Baba soğuk ve sert ifadeyle adama sessiz bir bakış atar. Babanın karısına hayatı boyunca sadık olan bir eş olduğunu fark ettiğinde, ne diyeceğini bilemez.
‘Ama ben kızınızı çok seviyorum.’
‘Bak evlat. Dünyada birbirini sevdiğini söyleyen bir dolu insan var. Yıllar içinde beni sevdiğim insandan ayırmaya çalışan, baştan çıkartmak için uğraşan bir dolu kadın tanıdım. Karımı sevdiğimi ben biliyorum. Ama evlendiğim kadının da hayatımın tek kadını olduğunu hissetmesi, benim nasıl davrandığımla ilgilidir.’
Nerede hata yapmamamız gerektiğini ve nerede hata yapma cesaretini göstermemiz gerektiğini ayırt edebilmek, hatalarımızın bize ögrettiklerinin daha güçlü gelecekler yaratmasına izin verebilmemiz dileğiyle…
6 Comments
sibel
Bu yazıyı okumanızı da öneririm. Düşmanı dost edinmenin önemi:))) http://zenhabits.net/2009/06/all-the-advice-on-happiness-youll-ever-need-in-one-post/
Laila
Hatalarından öğreniyormu insanlar acaba? Özellikle Istanbulda. Yani neyin hata neyin hata olmadığını fark etmek lazım önce!!!!!
Canan
Muhteşem bir yazı olmuş. Özellikle zor bir dönemden geçiyor olduğumdan, bu yazı beni ağlattı. Dediğiniz gibi
“Nerede hata yapmamamız gerektiğini ve nerede hata yapma cesaretini göstermemiz gerektiğini ayırt edebilmek, hatalarımızın bize ögrettiklerinin daha güçlü gelecekler yaratmasına izin verebilmemiz dileğiyle…”
Erhan
Bir de şu konu var:
Verdiği kararın ne olursa olsun arkasında olmaya tutarlılık derler. Ben buna karşıyım, eğer verdiğim bir kararın ileride hata oluşturabileceğini sezinlersem hemen o karardan dönerim. Amacım tutarlılıktan ziyade hatayı ortadan kaldırmak olur. Hatayı önlemeyi, insanların güvenini sarsmamaya tercih ederim.

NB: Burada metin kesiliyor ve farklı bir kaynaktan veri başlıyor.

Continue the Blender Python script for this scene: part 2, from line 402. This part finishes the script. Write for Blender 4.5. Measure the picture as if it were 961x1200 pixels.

İnsanlar sonuç ve iş odaklı olmalı. İşin nasıl olduğu değil, sonuçta ne ortaya çıktığı önemli. Bence iyi bir yönetici için hatalara önlem almak, tutarlı olmaktan daha önemli. Tutarsız gibi gözükmek güven sarsar, ama hata önlemek için bir karardan vazgeçmenin tutarsızlık olmadığı daha baştan yönetici tarafından çevresine anlatılmalıdır. Tutarsızlık keyfi bir hareket sonucu ortaya çıkar. Bu örnekte hataya karşı önlem alıp bir karardan vazgeçmek keyfi bir hareket değil, bence bir zorunluluktur.
Konuyla %100 alakalı olmasa da görüşlerimi paylaşmak istedim. Fatmanur Hanım, bu konuyu daha sonra bir yazınızda resmi olarak gündeme getirirseniz sevinirim.
Sibel
The Last Kiss filmini alıp seyrettirmek istediğim insanlar olduğunu farkettim:))
Egitisim Kariyer Enstitusu
Sadece evlilik konusunda değil de insanların kendini tanıması gerekiyor öncelikle. Bu konuda Cemil Meriç insanın kendisini tanımasının irfanların en üst merhalesi olduğunu söylüyor.